We know now the causes of the financial crisis – excessive risk taking by banks encouraged by an incentive structure that was short-term and asymmetric (rewarding high returns but not clawing back if things went wrong). This culture was exacerbated by an over-trusting regulatory regime, an insufficiently independent credit rating industry and institutional investors who didn’t exercise necessary oversight. Collectively, they failed to ask the tough questions that might have reined in the excesses of the bankers.
Fundamentally though, the problem was one of ethical erosion. The pursuit of individual wealth masquerading as the pursuit of shareholder value combined with a discord between what banks thought their purpose was and what the public thought they were getting. As Gordon Brown has put it, instead of being ‘stewards’ of people’s money banks became ‘speculators with people’s futures’. Those in the upper echelons of our financial sector had de-coupled themselves from the code of ethics – fairness, honesty, integrity, respect that we expect in any interaction with others.
In creating a new economy out of the rubble of the banking system there is an opportunity also to build a system that reflects our moral values and not just orthodox free-market principles.
Last week I attended an interesting seminar at the IPPR as part of their ‘Tomorrow’s Capitalism’ series. The speaker was David Pitt-Watson, senior adviser to Hermes Fund Managers and one time nearly-General Secretary of the Labour party. Pitt-Watson’s central premise is that all the agents in the system failed to exercise responsibility for the decisions they made and failed to take accountability for the outcomes of those decisions.
The conclusion was roughly that although there is nothing wrong with making money, this should be the outcome of selling goods and services that people actually need, with profits derived from that activity. Instead, the banks and the shadow banking sector (hedge funds and the like) were making money through betting, punting and manipulating the system providing little economic or social benefit, except to themselves. At heart the value system – what matters – had been lost. Bankers had forgotten that they were responsible for customers, and shareholders, money and that they would be held accountable for their actions.

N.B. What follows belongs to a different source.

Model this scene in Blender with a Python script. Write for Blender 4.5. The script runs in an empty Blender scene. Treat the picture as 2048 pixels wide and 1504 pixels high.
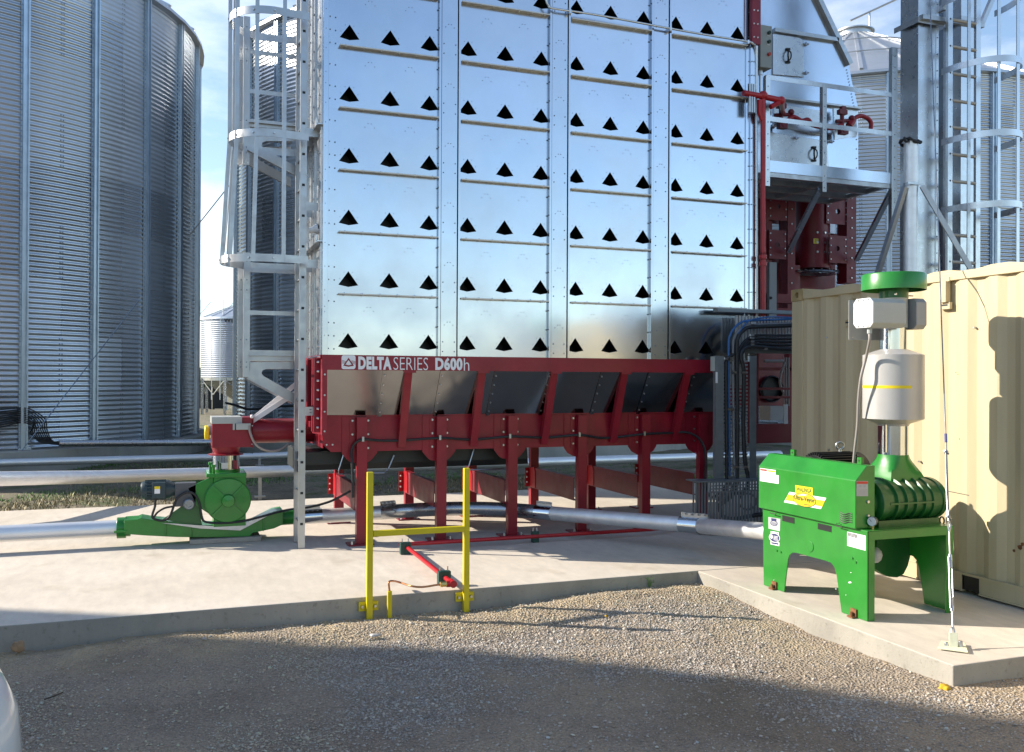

Instead of asking what they can get away with – tax avoidance for example, or how they can make short term profits through betting on vulnerable companies, currencies and countries – the financial services sector should think instead how it can innovatively and creatively provide consumers with the products and services they want and need. This is a marked philosophical change and will not be happened on by chance.
The system sowed the seeds of its own destruction. Short-termism, betting on failure and failing to exercise restraint and responsibility has come home to haunt not just the whole financial system but the ‘real’ economy too. What is built in its place is up to us.
FSA Chairman Adair Turner’s proposals for a new regulatory regime challenges the traditional orthodoxy, including the privileged status of the non-banks (hedge funds et al). This is welcome. Tough new rules in the UK will be under-pinned by a broad set of principles set out by the G20 last week – including a more robust stance on pay and bonus structures, regulation of hedge funds, a crack-down on tax havens and an end to the race-to-the-bottom in rules and regulations. G20 action reflects that this is a global failure of corporate governance and culture.
The new regulatory framework must encourage simplicity and transparency. If we can understand the banking system again then there is a greater chance that trust can be re-built – essential for a fully functioning market system that relies on money for transactions, savings and borrowing. Regulation can put a limit to some excesses – capping bonuses and stopping the opaque, complex investment vehicles and excessive leverage which enabled traders to demand their huge rewards – which ultimately collapsed the crazy system erected.
But a system that relies on regulatory rules alone will never succeed. Credit rating agencies, pension funds, the media and all of us, as investors, savers and borrowers must ask tougher questions. And bankers must re-learn that when they go to work they can’t leave their moral values at home. Ultimately markets will not work without the values of trust, integrity and honesty being upheld. Banks can no longer expect us to trust them, that bond has to be re-established. Financial markets are not value free, so in this new economy financial markets will be built on a new premise – a premise that you won’t push the limits as far as you can; that self-interest does not automatically trump collective interest; and that the financial system is there to provide a service for customers not a blank cheque book for those in the board room.
It might sound ambitious to call for a change in the moral philosophy of bankers – if they had a greater collective conscience we wouldn’t have witnessed the greed and excess that led to the crisis. But anything less radical will fail to tackle the systemic nature of the problems. Moreover, unless banks are seen to change, and some basics like paying more tax and responsible pay would help – then trust will not return. A re-shaped financial system, with clear responsibilities, accountabilities and a system built on fairness, integrity and transparency is the only way to re-build our troubled economy.